I’ll never forget the time I was able to lay my hands on a multimillion dollar contract within seconds of being asked for it, and I still get the same kick out of being able to locate a pair of socks or the boys’ shoes as we battle to get out of the door in time for preschool.
The solution is surprisingly simple: change one thing. Today. Be honest with yourself. Take a measured look at the part of your job or daily routine that causes you the most stress. It’s usually something fairly small or unimportant in theory, because it’s the little, non-urgent things that we overlook in favour of tackling the big priorities in life. But left too long, those overlooked elements of your day start to loom large, until they dwarf the priorities you put them off for in the first place. I think these things are true no matter what your career path or walk of life, whether you’re the CEO or the tea-lady. We all have things we put off, which, if left too long, can haunt us. I guarantee you can make one small change that will reap a big reward.
Write down what you’re going to change and stick it somewhere prominent. Be realistic. Don’t shoot for the moon. Aim small and surprise yourself.
Give yourself a reward when you’ve done it — whatever it takes to help you follow through. And when you’ve tackled this, turn your mind to what you can change tomorrow.

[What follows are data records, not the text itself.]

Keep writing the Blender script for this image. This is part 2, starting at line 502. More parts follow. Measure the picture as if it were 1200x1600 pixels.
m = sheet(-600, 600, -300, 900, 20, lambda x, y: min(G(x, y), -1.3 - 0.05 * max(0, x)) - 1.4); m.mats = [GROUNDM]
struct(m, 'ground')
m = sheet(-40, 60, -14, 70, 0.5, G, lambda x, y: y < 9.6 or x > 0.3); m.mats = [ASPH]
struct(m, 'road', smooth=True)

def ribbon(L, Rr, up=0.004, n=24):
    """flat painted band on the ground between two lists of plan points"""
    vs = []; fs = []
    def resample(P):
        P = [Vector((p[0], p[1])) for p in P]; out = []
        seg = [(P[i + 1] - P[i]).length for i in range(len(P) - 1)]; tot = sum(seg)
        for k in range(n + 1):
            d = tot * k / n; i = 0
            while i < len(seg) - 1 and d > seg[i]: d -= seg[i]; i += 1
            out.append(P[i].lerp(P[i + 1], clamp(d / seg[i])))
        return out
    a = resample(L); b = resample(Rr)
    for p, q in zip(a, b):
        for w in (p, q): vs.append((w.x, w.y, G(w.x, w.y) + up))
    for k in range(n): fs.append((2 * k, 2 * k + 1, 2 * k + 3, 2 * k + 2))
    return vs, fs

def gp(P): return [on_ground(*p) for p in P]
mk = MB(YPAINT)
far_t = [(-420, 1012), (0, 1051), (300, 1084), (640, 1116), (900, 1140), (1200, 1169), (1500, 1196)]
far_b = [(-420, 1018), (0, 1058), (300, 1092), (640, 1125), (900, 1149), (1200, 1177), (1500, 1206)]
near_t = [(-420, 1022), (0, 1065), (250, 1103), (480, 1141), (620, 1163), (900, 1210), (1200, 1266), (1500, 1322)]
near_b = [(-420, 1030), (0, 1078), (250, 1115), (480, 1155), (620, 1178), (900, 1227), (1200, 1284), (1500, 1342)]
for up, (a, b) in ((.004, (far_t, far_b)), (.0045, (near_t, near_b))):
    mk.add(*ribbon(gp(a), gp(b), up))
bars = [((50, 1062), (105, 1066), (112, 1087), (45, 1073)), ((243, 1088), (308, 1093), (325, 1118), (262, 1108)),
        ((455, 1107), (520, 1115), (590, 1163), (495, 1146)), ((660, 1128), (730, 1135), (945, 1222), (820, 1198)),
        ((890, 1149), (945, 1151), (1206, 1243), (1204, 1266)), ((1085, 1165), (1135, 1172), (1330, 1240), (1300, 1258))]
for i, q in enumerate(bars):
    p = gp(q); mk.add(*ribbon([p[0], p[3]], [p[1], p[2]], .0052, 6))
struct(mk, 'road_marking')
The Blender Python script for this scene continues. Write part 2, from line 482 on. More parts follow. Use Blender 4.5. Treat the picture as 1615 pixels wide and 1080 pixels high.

When I was a little kid my Dad would always coax me down from a place of childish panic with a reminder that cucumbers would be very difficult to eat if we attempted to swallow them whole. “Much better to cut it into little slices and enjoy the pieces one by one,” he said. And to this day I apply this logic in several areas of my life. I can start small, by changing one thing today.
Which is why, right now, I’m going to put yesterday’s laundry away, so it doesn’t taunt me all week when I’m looking for clean socks as we’re dashing out the door.